We all know how to do it, but more often than not we use it as the backup plan.  We need to realize that people are not unlike dogs.  We will go to amazing lengths for a treat!  This is not using empty promises and desperate pleadings once a kid acts up in public.  A kid in that situation probably needs negative reinforcement in a decisive manner.  But on a daily and constant basis, kids should be behaving well because they want to do themselves and their parents proud, not simply because they are living in fear of the consequences, which can, and will, result in them simply “going behind your back” to get away with things without punishment.

 

The Secret Reinforcement Weapon

The largest positive reinforcement for any child is often the pride of his or her father.  Being Dad is when your kid makes you proud by trying to make you proud.  Being proud of our kids is our secret weapon.  To know that Dad would be proud of my bother and I regardless of our grades didn’t cheapen his pride of us when we did well, it bolstered it.  We longed to make him even more proud.  And you know you’re doing your job when your kids want your pride more than they want the pizza.

 

Let’s consider how this quote applies to us:

“Being Dad is when your kid makes you proud by trying to make you proud.”

Do your kids make you proud?  Do they know it?

 


Chapter Ten

Being a Dad that Intentionally Leaves a Legacy

 

I knew it would happen years before the trip came.  I saved up money to buy souvenirs.  I studied maps.  I dreamed with Dad about what we would do when we got there.  But the significance of my trip to Israel with my Dad when I was only 13 is only now beginning to take shape for me.

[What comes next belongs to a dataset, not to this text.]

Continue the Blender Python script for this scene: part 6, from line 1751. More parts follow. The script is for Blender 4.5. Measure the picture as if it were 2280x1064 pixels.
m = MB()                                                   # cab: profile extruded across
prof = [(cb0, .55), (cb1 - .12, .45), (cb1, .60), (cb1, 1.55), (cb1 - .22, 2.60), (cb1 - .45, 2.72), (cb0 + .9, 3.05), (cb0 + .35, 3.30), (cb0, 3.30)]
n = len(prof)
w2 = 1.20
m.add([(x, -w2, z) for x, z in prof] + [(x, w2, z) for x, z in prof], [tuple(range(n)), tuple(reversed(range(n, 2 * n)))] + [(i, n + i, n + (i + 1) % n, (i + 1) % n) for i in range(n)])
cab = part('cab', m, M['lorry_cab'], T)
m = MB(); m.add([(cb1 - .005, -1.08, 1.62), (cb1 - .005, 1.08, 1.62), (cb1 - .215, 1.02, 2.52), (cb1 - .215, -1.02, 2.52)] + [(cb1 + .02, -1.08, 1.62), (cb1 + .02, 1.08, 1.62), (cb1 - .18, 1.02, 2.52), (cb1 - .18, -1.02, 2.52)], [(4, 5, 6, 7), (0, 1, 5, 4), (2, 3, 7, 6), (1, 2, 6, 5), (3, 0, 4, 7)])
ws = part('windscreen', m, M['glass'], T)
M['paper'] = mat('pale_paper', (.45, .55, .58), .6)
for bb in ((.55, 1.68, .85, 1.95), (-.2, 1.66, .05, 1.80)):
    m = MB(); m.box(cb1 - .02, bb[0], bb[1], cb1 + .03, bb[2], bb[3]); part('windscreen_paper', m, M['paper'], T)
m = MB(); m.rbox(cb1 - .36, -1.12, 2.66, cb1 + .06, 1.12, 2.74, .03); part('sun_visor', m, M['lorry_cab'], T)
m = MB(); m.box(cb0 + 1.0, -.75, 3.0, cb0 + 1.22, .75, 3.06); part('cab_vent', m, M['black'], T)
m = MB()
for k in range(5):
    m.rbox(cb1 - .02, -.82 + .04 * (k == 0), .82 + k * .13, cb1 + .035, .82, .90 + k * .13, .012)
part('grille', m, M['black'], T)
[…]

Dad told me from an early age that he would take me to Israel when I was 13 because I would start becoming a man then.  It was about the closest thing to a Bar Mitzvah that a Protestant Hoosier can get.  Dad told me it would be just him and me for this trip too!  We would celebrate who I was becoming and make a pilgrimage to the Holy Land to commemorate it.  This trip was a special event for me as I came into my own as a young man.  It was a pivotal point Dad went way out of his way to make happen for me.  I can look back at it today and see the intentional way he built a legacy for me.

           

A Legacy Trip

It is hard for me to think of that trip now without thinking of another father—one who heard about our trip and did similar ones of his own.  Many people heard of the trip we took, and the identical one my brother took the year of his 13th birthday.  One particular father who is a good friend of mine took big-event trips with his two children as a result.  He called them “Legacy Trips” and even mentioned them in his heavy speaking schedule.  He was the popular-epitome of a good father.  In most ways, I believe he still is.  But I can’t get out of mind what those “Legacy Trips” mean now.  This friend of mine, who had a rapidly growing speaking and teaching career, had an improper relationship with a woman half-his age and, more importantly, left the mother of his two kids.  I often think of the “legacy trip” those two remarkable kids have now been on now.  It has taught me that regardless of the great Israel trip event that many people look to as an example of my Dad’s character, it means nothing in comparison to the daily legacy he has left and, by the way, continues to leave to me today. 

The legacy of a man is not left in a day.  In every case, a legacy is not calculated until you are dead and your life can be measured in total sum.  Having a “few good years” as a father is not the goal of any Dad.  Being Dad is leaving an authentic, lasting, and intentional legacy.  We want to leave a legacy that not only our kids will treasure, but that our kids’ kids will contemplate and carry on themselves.  With this kind of lasting legacy our family tree can expand not just in quantity but also in quality.  This will occur because of the strong legacy of roots that we are securing firmly every day of our lives.  We can do this.  We will finish well.  We can leave a legacy that outlives our own lives.  But we can only do it if our private legacy behind the curtain and beyond the limelight is more potent than the one others like to talk about.

 

Let’s consider each part of this goal for our kids:

“Being Dad is leaving an authentic, lasting, and intentional legacy.”

Is my legacy authentic?  Is it lasting?  Is it intentional?